BRIAN JACOBSEN: Yeah. As far as the actual timing of the rate hikes, I think that the Fed wants some flexibility as to when they're able to do it. If the data supports it, they would like to do it a little bit sooner, let's say May. But, otherwise, my base case scenario is that it's going to be likely June and then again in December, assuming that financial conditions don't tighten too abruptly in response to that initial hike.

And if you think about the tapering program, that in itself, really, is a crisis era response. And they feel comfortable withdrawing some of that support, but that doesn't mean that they necessarily need to at the next meeting, or even at the same meeting that they wrap up the tapering is to hike rates.

It's kind of incredible to me when I read a lot of the sell-side commentary, the extent to which a lot of those investment banks have jumped on to the almost triple hike bandwagon. The idea that, oh, they're not going to hike at all in 2022 to suddenly, oh, now we're going to pencil in three hikes for 2022.

And if you think about the hawks versus the doves on the Fed and changing the tone, birds don't change their feathers that quickly. And I don't think that the Fed is going to suddenly go from tapering to saying that, hey, now we need to start hiking three or four times next year.

So I think that right now, we have a little bit of angst and anxiety around what they might do, the signaling, but I'm pretty confident that the Fed is really going to try to take it slow when it comes to actually hiking rates.

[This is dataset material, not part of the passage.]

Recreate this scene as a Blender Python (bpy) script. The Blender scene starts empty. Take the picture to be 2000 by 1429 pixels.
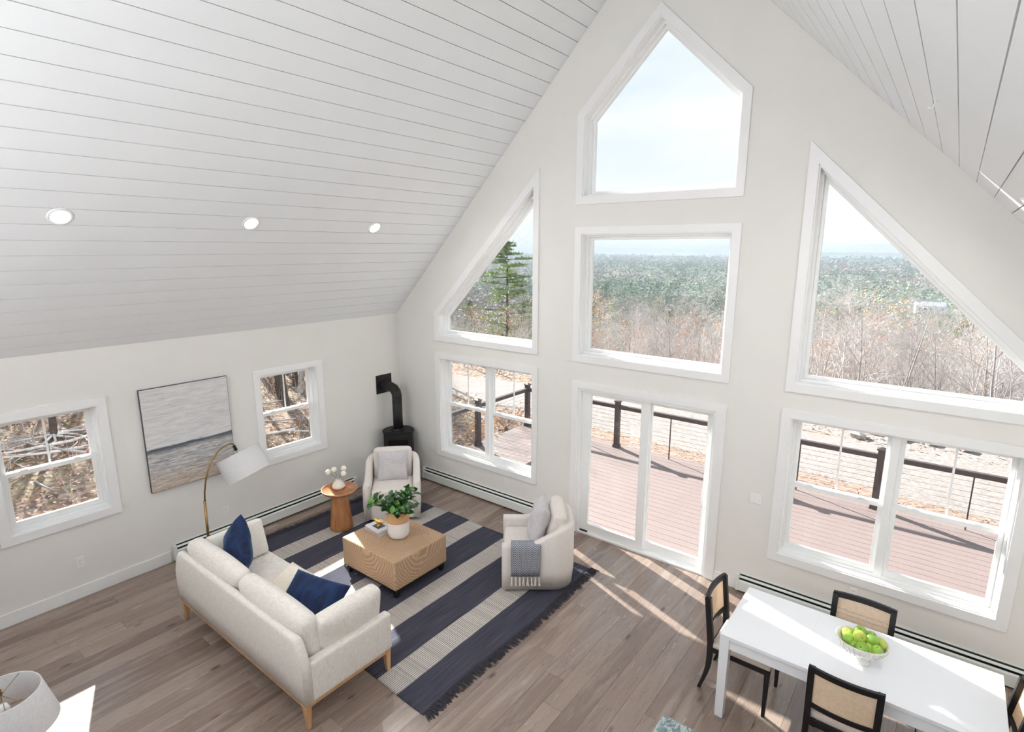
import bpy, bmesh, math, random
from math import sin, cos, pi, radians, sqrt
from mathutils import Vector, Matrix
from mathutils.geometry import tessellate_polygon

scene = bpy.context.scene
COL = scene.collection
# ------------------------------------------------------------------ camera
FPX, YAW, PITCH, ROLL = 1099.1755, 0.6623, 0.2069, 0.0018
CAM = Vector((7.037, -6.0, 3.7179))
fw = Vector((-sin(YAW) * cos(PITCH), cos(YAW) * cos(PITCH), -sin(PITCH)))
r0 = Vector((cos(YAW), sin(YAW), 0)); u0 = r0.cross(fw)
rt = r0 * cos(ROLL) + u0 * sin(ROLL); up = -r0 * sin(ROLL) + u0 * cos(ROLL)
cam = bpy.data.cameras.new('camera'); cam_o = bpy.data.objects.new('camera', cam); COL.objects.link(cam_o)
cam.sensor_fit = 'HORIZONTAL'; cam.sensor_width = 36.0; cam.lens = FPX / 2000 * 36.0
cam.clip_start = 0.05; cam.clip_end = 40000
m = Matrix((rt, up, -fw)).transposed().to_4x4(); m.translation = CAM
cam_o.matrix_world = m
scene.camera = cam_o

# ------------------------------------------------------------------ view + cycles bounces
vs = scene.view_settings
vs.view_transform = 'Standard'; vs.look = 'None'; vs.exposure = 0.34; vs.gamma = 1.0; vs.use_curve_mapping = False
cy = scene.cycles
cy.max_bounces = 6; cy.diffuse_bounces = 4; cy.glossy_bounces = 2; cy.transparent_max_bounces = 10; cy.transmission_bounces = 6
cy.volume_bounces = 0
cy.caustics_reflective = False; cy.caustics_refractive = False
cy.sample_clamp_indirect = 6.0
cy.use_adaptive_sampling = True; cy.adaptive_threshold = 0.14; cy.adaptive_min_samples = 16

# ------------------------------------------------------------------ world: bright, thinly clouded sky
w = bpy.data.worlds.new('sky'); scene.world = w; w.use_nodes = True
nt = w.node_tree; nt.nodes.clear()
out = nt.nodes.new('ShaderNodeOutputWorld'); bg = nt.nodes.new('ShaderNodeBackground')
tc = nt.nodes.new('ShaderNodeTexCoord'); sx = nt.nodes.new('ShaderNodeSeparateXYZ')
ramp = nt.nodes.new('ShaderNodeValToRGB')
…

- I want to talk about what you're liking in 2022 in terms of sectors, but also in terms of markets. I mean, emerging markets have sort of taken a backseat over these past few months. Do you see them taking sort of a leadership position in the new year? And if so, Brian, where?

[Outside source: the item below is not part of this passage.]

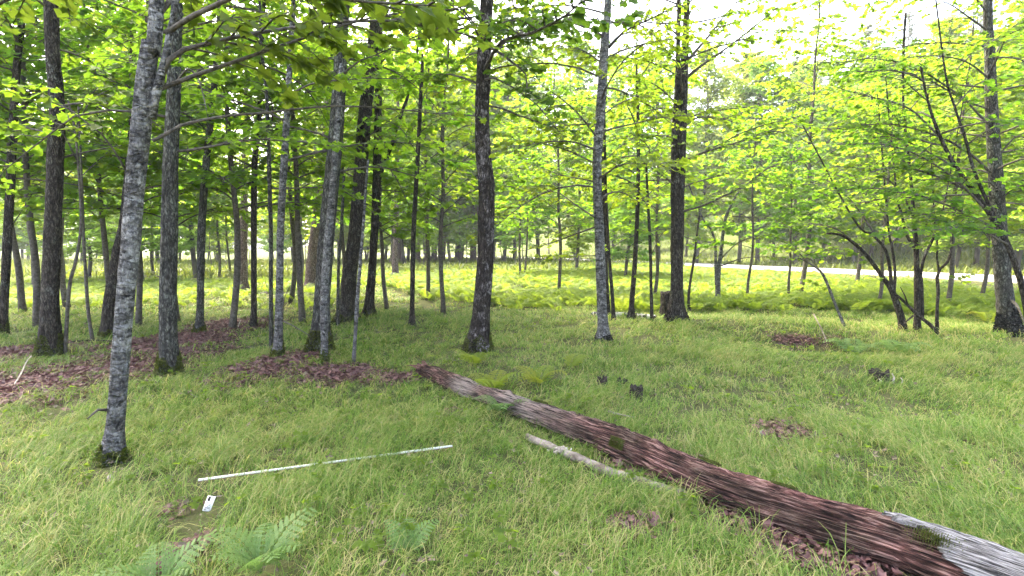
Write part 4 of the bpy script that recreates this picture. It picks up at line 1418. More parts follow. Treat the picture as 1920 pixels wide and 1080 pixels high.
MID = [
    # px, py, template list, index, scale, label
    (118, 530, T_YOUNG, 0, 1.05, "young leafy maple behind the stout brown trunk"),
    (166, 524, T_TALL, 2, 0.8, "grey forked maple standing at the bright meadow between two left trunks"),
    (60, 540, T_YOUNG, 1, 1.0, "leafy young maple among pale ferns between the two leftmost trunks"),
    (265, 535, T_TALL, 0, 0.8, "pale trunk peeping out beside the nearest trunk, beyond the grass"),
    (293, 521, T_YOUNG, 2, 1.1, "straight slender maple in the gap before the grey mossy-footed trunk"),
    (368, 522, T_TALL, 1, 0.75, "dark maple immediately behind the slender mossy-footed trunk"),
    (411, 521, T_YOUNG, 4, 1.1, "straight bare-stemmed young maple beyond the thin litter strip"),
    (432, 520, T_YOUNG, 3, 1.25, "thin young maple next to the pale speckled far trunk"),
    (552, 522, T_YOUNG, 0, 1.0, "young maple seen between the slim mottled trunk and pinkish pine"),
    (565, 524, T_YOUNG, 1, 1.1, "young maple closest to the leaning pinkish pine"),
    (742, 512, T_YOUNG, 2, 1.0, "young maple with drooping layered leaves behind the slender lone stem"),
    (985, 520, T_YOUNG, 3, 1.2, "dark-stemmed leafy maple on the fern field behind the solitary trunk"),
    (975, 519, T_YOUNG, 4, 1.0, "twin neighbour stem beside the dark-stemmed maple on the fern field"),
    (1080, 516, T_TALL, 3, 0.6, "leafy maple on the grass verge before the bright road"),
    (1172, 524, T_TALL, 2, 0.62, "stout maple near the road between speckled and slim dark trunks"),
]
for px, py, T, i, s, lab in MID:
    mid_tree(lab, px, py, 0, T[i % len(T)], s, rng.uniform(0, 6.28))

# visible slender trunks of the middle distance, each with its own crown high up
pinep = main_tree("pine_tree", "leaning pinkish pine trunk beyond the mossy-footed trees",
                  [(586, 528, 30), (588, 480, 24), (594, 420, 21), (600, 360, 18), (606, 300, 16), (615, 200, 13)], M_PINE, 1.0, None, k=14, depth=19, top=16)
main_tree("pine_tree", "pale speckled pine trunk in a gap near the meadow's edge",
          [(455, 534, 20), (456, 500, 17), (457, 440, 15), (458, 360, 13), (460, 260, 11), (462, 150, 9)], M_PINE, 1.0, None, k=14, depth=18.5, top=16)
main_tree("pine_tree", "short-looking pinkish trunk among pale ferns behind the slender lone stem",
          [(741, 516, 15), (741, 490, 11), (742, 450, 10), (743, 380, 9), (745, 300, 8)], M_PINE, .9, None, k=12, depth=25, top=15)

# understory that fills the view: positions by direction (px) and distance
UNDER = [
    (30, 13.0, T_YOUNG, 2, 1.1), (200, 12.5, T_YOUNG, 0, 1.05), (-90, 10.5, T_YOUNG, 4, 1.1), 
    (535, 15, T_YOUNG, 2, 1.1), (640, 15.5, T_YOUNG, 1, 1.2), (720, 14.0, T_YOUNG, 3, 1.2), (800, 16.5, T_YOUNG, 4, 1.1),
    (1225, 14.5, T_YOUNG, 1, 1.0), (1405, 14.5, T_SAPLING, 1, 1.2),
    (1480, 15, T_YOUNG, 3, 0.8), (1650, 13, T_YOUNG, 1, 0.85), (1780, 13, T_YOUNG, 4, 0.9), (1840, 15, T_YOUNG, 0, 0.9), (1960, 12, T_YOUNG, 2, 1.0), (1930, 16, T_YOUNG, 1, 1.0),
    (60, 10.5, T_YOUNG, 4, 1.05), (130, 14, T_YOUNG, 2, 1.1), (255, 11, T_YOUNG, 1, 1.2), (335, 11.5, T_YOUNG, 0, 1.0), (425, 10.5, T_YOUNG, 2, 1.0), (560, 11.5, T_YOUNG, 4, 1.1),
    (1500, 17, T_YOUNG, 2, 1.15), (1610, 19, T_YOUNG, 0, 1.2),
    (835, 13, T_YOUNG, 1, 1.15), (1045, 17, T_YOUNG, 1, 1.1),
]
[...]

BRIAN JACOBSEN: Yeah. We do expect that. Right now, I think emerging markets have taken a leadership position from headlines if you look at, oh, things going on in, say, Turkey and then in Brazil and in China. Now, when will they actually have their day as far as taking the lead in terms of the market? And we think that 2022 could be a good year broadly for the emerging markets, although with a couple of caveats.

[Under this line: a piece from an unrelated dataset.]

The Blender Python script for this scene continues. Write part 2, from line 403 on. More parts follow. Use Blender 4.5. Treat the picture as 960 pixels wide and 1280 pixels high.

We're still not all that optimistic about the market outlook broadly for China. We do like China and we think that there are some tremendous opportunities if you're doing more stock selection. And so, we like working with individual portfolio managers who can sort of navigate this environment as the government tries to probably provide some stimulus, but they also want to make sure that it's inclusive growth environment.

And that could be a little bit more challenging to navigate than in the old days when you could just buy some sort of index tracking product and invest there comfortably. So we do like the emerging markets, but we would have to say that it's more along the lines of EMX China, and then treat China more as a bit of a wild card in the portfolio.

- And then, Brian, I want to turn your attention to the labor market. Obviously, very tight right now. So where do we see wage inflation going? Because I just read a survey where 99% of employers say they're considering giving their employees some sort of raise next year to try and keep up with inflation. So what does that do to companies, to their margins that are sort of labor intensive? And then what does that do to the inflation picture overall? When does it start to ease?

BRIAN JACOBSEN: Yeah. Well, we actually think that the inflationary pressure is going to begin easing as we get these supply chain issues slowly resolving. The issues themselves are really idiosyncratic depending upon the company and the sector, but broadly for the economy as a whole.

We actually think that we are probably going to see the improvement on the inflation front already with the data that will be coming out at the beginning of January for the consumer price index. So we're looking at those month-on-month improvements, not necessarily year-on-year changes. Those numbers can be really distorted by what are called the base effects. But the month-on-month on month improvement, we think, should improve as the year comes to a close and then as we get through 2022.

Now, for companies, that does present a bit of a pickle, especially for those that are more service-oriented, that have labor costs as a bigger part of the costs of the services that they're providing. What does that mean for their profit margins? Wages tend to be lagging of inflation, and we don't think that the wage increases are going to necessarily reinforce the consumer price inflation that we've seen. If anything, we think that productivity improvements will have a rebound.

And so, the key metrics to really be watching will be what's called unit labor costs. So it only comes out quarterly, unfortunately. And it wasn't that great in the third quarter, but that is actually kind of a productivity adjusted way of looking at wages because it's fine pay higher wages. It doesn't have to be inflationary, as long as productivity has improved along with it.

So, we actually think that could be the big thing for 2022 is a nice surge in productivity. So even if we get this wage growth, it doesn't necessarily have to feed into consumer price inflation because productivity is likely to more than offset that inflationary impulse.

- So Brian, how does that play out, though, for small and mid-cap stocks and companies where inflationary pressures, wage increases could have a material impact on their profit margins? We know that the Russell 2000 was near bear territory recently. They've had a tough go of it these past few weeks. What's your outlook for those small and mid-cap stocks next year?

BRIAN JACOBSEN: Yeah. We're actually looking for a rebound because we actually believe that the market has been forward-looking on this, anticipating that there was going to be that profit margin compression for those small to mid-cap companies. Because if you look at their cost structure kind of across the sectors when comparing large to mid to small, is small cap stocks, they tend to have labor costs as a larger part of their cost structure.

And so, we actually think that the market has actually already kind of priced that profit margin compression in. So we're not too worried about it. And that's one of the reasons why we've been rotating more into small caps as it did enter into a bear market. We don't think that this bear market is really going to persist through 2022 for small caps. We're anticipating a decent rebound.

- All right, Brian Jacobsen of Allspring Global Investments. Thanks for being with us and kicking off the week here on "Yahoo Finance Live."